[BEGIN]
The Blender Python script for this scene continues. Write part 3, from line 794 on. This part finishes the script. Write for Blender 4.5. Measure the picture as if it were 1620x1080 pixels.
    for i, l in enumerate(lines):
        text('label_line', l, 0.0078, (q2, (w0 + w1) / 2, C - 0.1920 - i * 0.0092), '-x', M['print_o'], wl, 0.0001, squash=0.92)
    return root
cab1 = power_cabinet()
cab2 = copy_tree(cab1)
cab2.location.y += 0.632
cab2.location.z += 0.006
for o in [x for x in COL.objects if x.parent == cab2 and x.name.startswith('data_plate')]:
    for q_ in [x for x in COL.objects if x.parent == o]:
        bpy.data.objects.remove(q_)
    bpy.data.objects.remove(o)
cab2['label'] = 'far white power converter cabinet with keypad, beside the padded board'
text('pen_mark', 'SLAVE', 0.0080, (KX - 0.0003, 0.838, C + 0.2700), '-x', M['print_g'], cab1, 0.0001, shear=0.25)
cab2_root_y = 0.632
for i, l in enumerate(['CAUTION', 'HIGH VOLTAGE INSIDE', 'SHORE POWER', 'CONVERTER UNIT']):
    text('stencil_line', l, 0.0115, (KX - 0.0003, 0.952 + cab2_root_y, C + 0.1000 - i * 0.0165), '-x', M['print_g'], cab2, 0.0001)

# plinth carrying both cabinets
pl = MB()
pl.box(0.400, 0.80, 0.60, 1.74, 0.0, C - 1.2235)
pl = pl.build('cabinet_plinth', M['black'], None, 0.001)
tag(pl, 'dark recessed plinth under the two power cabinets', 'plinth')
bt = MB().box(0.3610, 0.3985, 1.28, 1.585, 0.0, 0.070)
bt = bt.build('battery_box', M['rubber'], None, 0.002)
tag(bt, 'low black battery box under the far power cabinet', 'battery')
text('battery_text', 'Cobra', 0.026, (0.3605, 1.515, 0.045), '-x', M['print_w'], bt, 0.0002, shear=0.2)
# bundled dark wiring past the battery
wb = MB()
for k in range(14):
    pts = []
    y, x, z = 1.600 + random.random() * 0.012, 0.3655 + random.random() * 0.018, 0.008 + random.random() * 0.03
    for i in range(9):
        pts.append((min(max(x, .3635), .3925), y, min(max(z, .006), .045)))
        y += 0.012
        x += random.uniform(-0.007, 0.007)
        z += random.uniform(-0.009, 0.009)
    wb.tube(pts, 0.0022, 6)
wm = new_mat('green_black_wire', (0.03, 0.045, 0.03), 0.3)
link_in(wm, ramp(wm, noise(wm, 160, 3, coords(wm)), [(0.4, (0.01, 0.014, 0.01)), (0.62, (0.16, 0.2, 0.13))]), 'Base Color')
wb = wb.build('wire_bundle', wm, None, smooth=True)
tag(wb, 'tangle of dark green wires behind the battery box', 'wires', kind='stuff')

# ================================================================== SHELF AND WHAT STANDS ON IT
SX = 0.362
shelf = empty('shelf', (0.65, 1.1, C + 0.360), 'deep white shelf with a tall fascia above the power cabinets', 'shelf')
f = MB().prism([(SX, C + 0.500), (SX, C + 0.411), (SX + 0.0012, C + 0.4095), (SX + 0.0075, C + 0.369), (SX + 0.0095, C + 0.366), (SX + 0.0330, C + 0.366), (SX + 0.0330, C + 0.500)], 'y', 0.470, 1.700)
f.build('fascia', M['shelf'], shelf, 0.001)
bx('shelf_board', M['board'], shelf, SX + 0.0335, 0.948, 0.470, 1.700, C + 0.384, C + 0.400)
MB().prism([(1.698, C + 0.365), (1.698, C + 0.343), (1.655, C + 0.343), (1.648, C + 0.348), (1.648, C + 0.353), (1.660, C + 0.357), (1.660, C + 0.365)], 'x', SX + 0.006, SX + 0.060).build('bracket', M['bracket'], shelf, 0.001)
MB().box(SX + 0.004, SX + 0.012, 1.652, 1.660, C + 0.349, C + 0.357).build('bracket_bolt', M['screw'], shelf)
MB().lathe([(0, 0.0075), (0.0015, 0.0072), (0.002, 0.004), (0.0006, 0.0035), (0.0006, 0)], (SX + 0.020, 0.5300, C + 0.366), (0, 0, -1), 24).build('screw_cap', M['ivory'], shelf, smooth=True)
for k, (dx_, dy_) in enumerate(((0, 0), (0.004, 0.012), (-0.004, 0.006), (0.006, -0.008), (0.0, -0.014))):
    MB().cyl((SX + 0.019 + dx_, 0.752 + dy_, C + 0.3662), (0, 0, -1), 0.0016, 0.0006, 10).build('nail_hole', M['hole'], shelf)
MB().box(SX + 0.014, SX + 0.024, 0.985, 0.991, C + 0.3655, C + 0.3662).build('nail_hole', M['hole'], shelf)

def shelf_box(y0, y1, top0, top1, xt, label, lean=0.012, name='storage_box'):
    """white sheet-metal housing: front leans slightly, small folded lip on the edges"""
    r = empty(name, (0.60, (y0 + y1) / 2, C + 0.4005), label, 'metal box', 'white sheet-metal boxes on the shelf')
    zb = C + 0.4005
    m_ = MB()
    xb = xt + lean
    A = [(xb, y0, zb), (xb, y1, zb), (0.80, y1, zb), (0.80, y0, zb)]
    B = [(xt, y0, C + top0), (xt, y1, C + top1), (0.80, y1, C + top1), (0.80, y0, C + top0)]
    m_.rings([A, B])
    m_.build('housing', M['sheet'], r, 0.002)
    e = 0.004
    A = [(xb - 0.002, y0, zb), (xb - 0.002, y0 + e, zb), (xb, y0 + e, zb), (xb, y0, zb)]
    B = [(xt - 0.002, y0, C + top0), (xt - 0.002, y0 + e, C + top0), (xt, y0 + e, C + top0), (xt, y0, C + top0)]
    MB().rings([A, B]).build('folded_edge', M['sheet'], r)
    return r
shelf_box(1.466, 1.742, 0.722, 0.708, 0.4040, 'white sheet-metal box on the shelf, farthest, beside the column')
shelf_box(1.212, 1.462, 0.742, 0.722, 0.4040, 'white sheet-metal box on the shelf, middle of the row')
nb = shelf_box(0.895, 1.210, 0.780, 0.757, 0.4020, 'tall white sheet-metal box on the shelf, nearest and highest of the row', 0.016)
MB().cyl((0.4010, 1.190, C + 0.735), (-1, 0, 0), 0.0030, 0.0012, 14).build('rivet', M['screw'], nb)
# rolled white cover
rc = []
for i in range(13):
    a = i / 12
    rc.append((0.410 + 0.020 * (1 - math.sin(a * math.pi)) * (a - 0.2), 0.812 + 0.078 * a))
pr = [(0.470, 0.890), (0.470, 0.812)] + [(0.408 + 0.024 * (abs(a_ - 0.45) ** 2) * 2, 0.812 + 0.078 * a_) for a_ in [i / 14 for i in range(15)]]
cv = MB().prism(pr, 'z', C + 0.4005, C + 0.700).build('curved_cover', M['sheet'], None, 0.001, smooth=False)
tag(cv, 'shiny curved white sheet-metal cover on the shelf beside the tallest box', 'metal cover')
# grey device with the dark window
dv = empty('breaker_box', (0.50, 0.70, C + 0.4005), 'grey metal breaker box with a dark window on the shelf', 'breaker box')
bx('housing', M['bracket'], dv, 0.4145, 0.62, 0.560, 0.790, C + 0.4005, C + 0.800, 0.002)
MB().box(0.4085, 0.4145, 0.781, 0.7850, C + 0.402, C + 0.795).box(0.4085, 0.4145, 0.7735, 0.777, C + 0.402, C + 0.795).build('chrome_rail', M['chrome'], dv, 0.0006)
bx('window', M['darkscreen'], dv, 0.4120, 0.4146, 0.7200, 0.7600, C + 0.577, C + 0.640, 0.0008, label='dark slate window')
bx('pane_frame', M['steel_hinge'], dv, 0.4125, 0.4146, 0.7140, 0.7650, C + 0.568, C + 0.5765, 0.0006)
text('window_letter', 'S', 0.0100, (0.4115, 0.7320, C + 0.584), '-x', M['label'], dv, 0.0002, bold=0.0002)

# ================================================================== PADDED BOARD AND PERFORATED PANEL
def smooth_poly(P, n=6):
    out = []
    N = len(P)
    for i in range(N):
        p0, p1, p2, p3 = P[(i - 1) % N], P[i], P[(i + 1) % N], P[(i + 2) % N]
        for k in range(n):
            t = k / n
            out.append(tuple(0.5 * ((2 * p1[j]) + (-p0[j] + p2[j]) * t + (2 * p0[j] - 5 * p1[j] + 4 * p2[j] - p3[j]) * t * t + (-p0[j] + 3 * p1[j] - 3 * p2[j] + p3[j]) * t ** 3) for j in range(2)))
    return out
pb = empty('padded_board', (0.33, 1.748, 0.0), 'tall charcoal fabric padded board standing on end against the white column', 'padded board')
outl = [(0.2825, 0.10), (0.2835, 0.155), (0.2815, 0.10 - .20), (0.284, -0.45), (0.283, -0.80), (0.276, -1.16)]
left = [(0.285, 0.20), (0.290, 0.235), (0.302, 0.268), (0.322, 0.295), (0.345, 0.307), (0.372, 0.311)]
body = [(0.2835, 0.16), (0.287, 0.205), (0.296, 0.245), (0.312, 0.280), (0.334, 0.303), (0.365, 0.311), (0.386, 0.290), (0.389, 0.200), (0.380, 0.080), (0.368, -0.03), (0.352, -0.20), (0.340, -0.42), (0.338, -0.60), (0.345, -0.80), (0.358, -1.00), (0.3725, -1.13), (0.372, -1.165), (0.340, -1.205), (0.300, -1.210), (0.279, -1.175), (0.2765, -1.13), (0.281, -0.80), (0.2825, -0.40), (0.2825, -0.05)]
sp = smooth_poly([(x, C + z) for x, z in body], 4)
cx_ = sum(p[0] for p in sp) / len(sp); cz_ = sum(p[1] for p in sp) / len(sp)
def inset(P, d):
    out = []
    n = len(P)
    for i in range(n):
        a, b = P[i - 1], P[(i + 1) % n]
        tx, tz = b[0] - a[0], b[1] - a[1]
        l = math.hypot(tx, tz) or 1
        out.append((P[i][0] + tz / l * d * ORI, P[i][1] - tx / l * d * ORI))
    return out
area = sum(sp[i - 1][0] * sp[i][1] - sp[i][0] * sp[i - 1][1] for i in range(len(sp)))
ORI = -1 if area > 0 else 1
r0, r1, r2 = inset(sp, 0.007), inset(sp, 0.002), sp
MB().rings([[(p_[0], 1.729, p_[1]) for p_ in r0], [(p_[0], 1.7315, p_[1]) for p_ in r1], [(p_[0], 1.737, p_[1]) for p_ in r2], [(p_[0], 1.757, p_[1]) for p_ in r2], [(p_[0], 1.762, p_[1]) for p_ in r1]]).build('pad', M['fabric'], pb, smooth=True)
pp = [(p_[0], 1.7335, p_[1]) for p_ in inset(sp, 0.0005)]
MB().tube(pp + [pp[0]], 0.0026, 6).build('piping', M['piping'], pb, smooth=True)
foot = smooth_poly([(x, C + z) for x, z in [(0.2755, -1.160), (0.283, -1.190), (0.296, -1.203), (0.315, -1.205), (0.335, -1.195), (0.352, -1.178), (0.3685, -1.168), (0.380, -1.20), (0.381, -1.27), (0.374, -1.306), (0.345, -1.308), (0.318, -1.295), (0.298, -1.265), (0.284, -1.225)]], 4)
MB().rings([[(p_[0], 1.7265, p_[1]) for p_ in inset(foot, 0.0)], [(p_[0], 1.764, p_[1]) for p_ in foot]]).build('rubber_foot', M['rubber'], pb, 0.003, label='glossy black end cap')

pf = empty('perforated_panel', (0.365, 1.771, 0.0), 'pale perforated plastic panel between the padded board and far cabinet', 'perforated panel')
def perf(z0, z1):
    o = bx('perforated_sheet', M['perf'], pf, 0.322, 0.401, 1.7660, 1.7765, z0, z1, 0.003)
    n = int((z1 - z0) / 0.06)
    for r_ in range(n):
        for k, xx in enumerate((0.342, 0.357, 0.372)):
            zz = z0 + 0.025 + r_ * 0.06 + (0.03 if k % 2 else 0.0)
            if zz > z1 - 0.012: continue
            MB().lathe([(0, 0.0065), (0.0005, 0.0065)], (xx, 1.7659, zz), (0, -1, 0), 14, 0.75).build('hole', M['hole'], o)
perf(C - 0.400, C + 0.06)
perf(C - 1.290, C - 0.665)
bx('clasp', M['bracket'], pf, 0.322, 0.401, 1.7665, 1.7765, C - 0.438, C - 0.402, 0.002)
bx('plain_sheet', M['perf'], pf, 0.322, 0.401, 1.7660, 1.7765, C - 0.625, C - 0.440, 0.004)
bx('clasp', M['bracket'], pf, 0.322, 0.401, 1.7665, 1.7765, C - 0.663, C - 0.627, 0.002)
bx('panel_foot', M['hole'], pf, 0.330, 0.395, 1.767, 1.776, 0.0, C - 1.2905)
[END]
**TASK INSTRUCTIONS**
Set down each line of the material verbatim, from the first line through the line that contains "text('stencil_line', l, 0.0115, (KX".

**EXERCISE ANSWER**
The Blender Python script for this scene continues. Write part 3, from line 794 on. This part finishes the script. Write for Blender 4.5. Measure the picture as if it were 1620x1080 pixels.
    for i, l in enumerate(lines):
        text('label_line', l, 0.0078, (q2, (w0 + w1) / 2, C - 0.1920 - i * 0.0092), '-x', M['print_o'], wl, 0.0001, squash=0.92)
    return root
cab1 = power_cabinet()
cab2 = copy_tree(cab1)
cab2.location.y += 0.632
cab2.location.z += 0.006
for o in [x for x in COL.objects if x.parent == cab2 and x.name.startswith('data_plate')]:
    for q_ in [x for x in COL.objects if x.parent == o]:
        bpy.data.objects.remove(q_)
    bpy.data.objects.remove(o)
cab2['label'] = 'far white power converter cabinet with keypad, beside the padded board'
text('pen_mark', 'SLAVE', 0.0080, (KX - 0.0003, 0.838, C + 0.2700), '-x', M['print_g'], cab1, 0.0001, shear=0.25)
cab2_root_y = 0.632
for i, l in enumerate(['CAUTION', 'HIGH VOLTAGE INSIDE', 'SHORE POWER', 'CONVERTER UNIT']):
    text('stencil_line', l, 0.0115, (KX - 0.0003, 0.952 + cab2_root_y, C + 0.1000 - i * 0.0165), '-x', M['print_g'], cab2, 0.0001)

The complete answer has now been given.